— start Data segment —

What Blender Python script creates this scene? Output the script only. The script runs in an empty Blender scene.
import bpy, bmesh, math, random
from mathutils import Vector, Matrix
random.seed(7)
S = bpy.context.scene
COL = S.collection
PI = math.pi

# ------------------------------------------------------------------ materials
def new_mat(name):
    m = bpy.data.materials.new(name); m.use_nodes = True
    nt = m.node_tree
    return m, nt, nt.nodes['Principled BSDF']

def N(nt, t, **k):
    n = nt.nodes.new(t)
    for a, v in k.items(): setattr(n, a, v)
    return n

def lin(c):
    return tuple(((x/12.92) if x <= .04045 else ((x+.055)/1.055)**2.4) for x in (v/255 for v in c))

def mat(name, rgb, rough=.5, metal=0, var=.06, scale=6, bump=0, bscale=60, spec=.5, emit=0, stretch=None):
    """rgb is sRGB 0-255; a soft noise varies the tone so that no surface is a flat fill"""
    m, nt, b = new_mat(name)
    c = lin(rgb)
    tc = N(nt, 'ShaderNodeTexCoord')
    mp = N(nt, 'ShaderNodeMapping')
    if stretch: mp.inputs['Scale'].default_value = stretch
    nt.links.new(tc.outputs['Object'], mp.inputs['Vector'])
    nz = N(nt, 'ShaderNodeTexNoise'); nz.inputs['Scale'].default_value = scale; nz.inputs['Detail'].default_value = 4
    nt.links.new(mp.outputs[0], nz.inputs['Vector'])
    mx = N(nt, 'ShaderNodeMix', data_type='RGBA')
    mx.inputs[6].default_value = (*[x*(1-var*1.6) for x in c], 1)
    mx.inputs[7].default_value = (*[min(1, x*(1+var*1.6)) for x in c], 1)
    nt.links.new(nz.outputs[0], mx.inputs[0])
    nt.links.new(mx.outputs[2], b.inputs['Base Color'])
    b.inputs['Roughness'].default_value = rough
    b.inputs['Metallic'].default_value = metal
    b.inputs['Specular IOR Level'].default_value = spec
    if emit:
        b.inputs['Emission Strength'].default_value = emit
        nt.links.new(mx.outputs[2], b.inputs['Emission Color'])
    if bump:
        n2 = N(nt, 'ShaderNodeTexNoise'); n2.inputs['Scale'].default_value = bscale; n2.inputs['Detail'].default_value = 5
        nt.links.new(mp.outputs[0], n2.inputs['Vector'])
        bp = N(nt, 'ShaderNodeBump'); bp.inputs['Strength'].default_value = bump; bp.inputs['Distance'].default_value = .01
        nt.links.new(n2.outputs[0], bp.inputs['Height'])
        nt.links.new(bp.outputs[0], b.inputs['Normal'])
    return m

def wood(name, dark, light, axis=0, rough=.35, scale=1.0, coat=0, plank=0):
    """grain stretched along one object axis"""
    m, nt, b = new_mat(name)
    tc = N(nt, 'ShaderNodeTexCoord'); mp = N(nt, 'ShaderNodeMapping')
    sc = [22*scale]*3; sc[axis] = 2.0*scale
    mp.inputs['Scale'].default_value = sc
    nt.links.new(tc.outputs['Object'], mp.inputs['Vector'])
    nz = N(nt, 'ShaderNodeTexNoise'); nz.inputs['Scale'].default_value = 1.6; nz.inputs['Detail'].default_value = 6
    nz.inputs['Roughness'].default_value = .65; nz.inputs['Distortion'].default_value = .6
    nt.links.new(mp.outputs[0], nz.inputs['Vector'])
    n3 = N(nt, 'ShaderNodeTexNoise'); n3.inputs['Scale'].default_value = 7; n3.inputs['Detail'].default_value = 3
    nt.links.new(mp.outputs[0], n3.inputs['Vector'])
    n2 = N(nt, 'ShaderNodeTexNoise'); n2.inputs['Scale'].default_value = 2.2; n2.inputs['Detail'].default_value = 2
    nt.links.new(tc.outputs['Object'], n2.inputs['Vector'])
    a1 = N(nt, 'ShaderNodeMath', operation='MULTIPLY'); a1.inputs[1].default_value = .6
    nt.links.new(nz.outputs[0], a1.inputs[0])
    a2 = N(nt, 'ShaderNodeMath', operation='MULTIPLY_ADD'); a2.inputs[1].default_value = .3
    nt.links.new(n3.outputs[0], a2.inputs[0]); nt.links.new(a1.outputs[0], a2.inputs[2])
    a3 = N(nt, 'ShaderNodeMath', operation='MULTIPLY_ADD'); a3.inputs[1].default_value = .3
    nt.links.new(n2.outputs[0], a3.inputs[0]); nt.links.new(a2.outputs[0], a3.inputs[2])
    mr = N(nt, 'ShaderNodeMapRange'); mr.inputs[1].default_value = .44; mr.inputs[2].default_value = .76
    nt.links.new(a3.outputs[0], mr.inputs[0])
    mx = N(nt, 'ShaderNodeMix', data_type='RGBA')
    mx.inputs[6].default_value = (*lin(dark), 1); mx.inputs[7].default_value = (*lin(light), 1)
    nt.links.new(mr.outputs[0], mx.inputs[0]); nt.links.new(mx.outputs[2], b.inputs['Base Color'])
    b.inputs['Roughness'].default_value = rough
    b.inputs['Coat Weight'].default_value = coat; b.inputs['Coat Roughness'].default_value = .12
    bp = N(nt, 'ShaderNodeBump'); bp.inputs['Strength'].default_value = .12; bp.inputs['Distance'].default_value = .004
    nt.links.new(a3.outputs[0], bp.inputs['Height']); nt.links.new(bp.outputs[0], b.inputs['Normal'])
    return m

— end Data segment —

## What to work on:
Please transcribe, exactly and with nothing added, the lines from the first line of the material above through the line that contains "PI = math.pi".

## Complete output:
What Blender Python script creates this scene? Output the script only. The script runs in an empty Blender scene.
import bpy, bmesh, math, random
from mathutils import Vector, Matrix
random.seed(7)
S = bpy.context.scene
COL = S.collection
PI = math.pi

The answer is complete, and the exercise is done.